Tuesday, July 14, 2015

Distressed Debt & Carlyle Group Investments

Bloomberg reported on ballooning high yield debt:

The pool of distressed U.S. corporate bonds, typically those yielding more than 10 percentage points above benchmarks, has swelled to $127 billion, from the low last year of $43.7 billion, Bank of America Merrill Lynch index data show. This month alone, Peabody Energy’s $4.8 billion of bonds have fallen 14.9 percent, while Cliffs Natural Resources’s $2.5 billion of notes have declined 14.6 percent.

The most-indebted companies are generally more vulnerable to hiccups, such as oil prices that have fallen to about $52 a barrel from as high as $61.82 last month.

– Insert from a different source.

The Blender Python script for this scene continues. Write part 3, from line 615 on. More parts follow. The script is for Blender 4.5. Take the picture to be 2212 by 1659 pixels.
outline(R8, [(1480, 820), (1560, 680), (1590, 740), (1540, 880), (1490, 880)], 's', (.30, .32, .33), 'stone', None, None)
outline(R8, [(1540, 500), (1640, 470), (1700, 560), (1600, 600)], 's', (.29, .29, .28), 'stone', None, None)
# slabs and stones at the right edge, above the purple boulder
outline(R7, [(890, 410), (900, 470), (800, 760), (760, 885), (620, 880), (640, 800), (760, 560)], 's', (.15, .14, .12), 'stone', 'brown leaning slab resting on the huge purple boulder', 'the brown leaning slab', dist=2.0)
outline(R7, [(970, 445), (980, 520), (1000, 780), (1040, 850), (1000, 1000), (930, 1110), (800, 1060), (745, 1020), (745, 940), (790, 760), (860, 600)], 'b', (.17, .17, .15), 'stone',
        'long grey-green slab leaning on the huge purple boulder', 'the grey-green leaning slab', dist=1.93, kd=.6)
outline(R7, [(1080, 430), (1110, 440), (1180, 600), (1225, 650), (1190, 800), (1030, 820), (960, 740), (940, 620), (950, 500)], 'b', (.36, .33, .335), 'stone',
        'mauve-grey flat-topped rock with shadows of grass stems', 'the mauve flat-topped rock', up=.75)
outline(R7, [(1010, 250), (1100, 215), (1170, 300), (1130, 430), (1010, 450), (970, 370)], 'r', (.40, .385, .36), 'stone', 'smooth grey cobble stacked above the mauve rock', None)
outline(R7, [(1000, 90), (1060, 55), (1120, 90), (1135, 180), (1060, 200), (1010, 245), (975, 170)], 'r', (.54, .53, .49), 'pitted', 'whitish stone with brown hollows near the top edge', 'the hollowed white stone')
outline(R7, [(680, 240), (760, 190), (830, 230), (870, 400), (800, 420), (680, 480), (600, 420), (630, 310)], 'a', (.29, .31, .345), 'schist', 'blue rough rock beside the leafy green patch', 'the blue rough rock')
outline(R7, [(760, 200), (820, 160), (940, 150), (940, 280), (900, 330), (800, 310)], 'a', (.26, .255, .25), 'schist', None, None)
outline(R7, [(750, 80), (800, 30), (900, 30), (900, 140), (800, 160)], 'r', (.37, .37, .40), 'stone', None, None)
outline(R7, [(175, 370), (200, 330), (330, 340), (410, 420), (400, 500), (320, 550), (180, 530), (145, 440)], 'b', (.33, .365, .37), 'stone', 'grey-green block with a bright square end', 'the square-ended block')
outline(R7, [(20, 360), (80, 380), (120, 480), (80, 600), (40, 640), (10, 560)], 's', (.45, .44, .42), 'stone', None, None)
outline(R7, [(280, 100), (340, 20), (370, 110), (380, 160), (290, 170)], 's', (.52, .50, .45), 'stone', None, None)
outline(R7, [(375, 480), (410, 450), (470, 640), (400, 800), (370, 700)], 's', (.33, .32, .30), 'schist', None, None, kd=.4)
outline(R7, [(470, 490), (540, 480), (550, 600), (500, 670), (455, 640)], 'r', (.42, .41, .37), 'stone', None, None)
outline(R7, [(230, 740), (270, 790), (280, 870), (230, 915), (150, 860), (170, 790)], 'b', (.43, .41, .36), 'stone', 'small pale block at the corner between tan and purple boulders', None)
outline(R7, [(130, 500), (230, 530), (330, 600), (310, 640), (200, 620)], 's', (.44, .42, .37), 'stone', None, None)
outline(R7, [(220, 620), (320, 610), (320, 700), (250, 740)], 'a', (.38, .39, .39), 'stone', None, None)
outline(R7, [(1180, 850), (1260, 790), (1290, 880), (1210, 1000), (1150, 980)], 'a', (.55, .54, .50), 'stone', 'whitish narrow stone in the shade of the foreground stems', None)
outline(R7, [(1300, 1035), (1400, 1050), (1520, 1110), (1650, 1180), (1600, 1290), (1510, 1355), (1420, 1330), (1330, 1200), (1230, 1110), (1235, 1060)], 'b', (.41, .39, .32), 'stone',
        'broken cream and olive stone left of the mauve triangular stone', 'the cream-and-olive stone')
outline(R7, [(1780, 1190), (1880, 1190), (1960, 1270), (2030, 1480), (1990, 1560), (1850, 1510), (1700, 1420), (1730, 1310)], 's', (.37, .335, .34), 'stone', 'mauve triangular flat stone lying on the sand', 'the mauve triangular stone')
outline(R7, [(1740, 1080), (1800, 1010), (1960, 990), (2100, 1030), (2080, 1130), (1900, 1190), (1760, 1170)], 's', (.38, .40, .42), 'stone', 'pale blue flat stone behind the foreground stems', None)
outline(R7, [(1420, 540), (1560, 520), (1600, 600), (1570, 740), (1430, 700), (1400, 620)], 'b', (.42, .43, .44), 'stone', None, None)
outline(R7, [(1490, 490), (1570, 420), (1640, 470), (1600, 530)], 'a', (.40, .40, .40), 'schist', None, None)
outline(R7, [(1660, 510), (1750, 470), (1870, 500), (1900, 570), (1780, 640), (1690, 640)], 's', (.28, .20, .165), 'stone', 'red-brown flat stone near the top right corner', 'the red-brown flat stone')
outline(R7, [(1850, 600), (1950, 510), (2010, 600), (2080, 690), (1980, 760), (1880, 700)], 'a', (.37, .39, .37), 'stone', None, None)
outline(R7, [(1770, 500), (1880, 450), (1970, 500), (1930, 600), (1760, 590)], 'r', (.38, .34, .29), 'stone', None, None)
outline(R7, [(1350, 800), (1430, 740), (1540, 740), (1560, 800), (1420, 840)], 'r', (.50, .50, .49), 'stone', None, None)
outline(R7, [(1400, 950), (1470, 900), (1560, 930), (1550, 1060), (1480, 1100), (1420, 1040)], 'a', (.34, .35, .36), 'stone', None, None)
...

“How high will energy default rates go?” UBS analysts Matthew Mish and Stephen Caprio wrote in a July 9 report. “We have been very consistent on this question: 10 to 15 percent by mid-2016.”
Private equity underwriters love market dislocation.  They can buy distressed companies on the cheap.  The Carlyle Group used distressed debt to take over companies no longer able to pay their bondholders.

David Rubenstein of Carlyle Group (CG) told Rhonda Schaffler of TheStreet.com that he thinks valuations are high and he is finding very few opportunities. He told her that "we don't really want to put money out the door, just because we have money to invest." That one single line should be taped to the wall above every home computer set up in the nation. Individual investment returns would increase dramatically. He did say that he was finding opportunities in energy and health care.

Front door or back door?  Ask the folks at Brintons or Mrs. Fields about Carlyle's debt restructurings, also known as a pre-pack.  I don't think they have good memories of the experience.  Carlyle loves energy at the moment.  I hate to think what they can do to ruin our healthcare system further.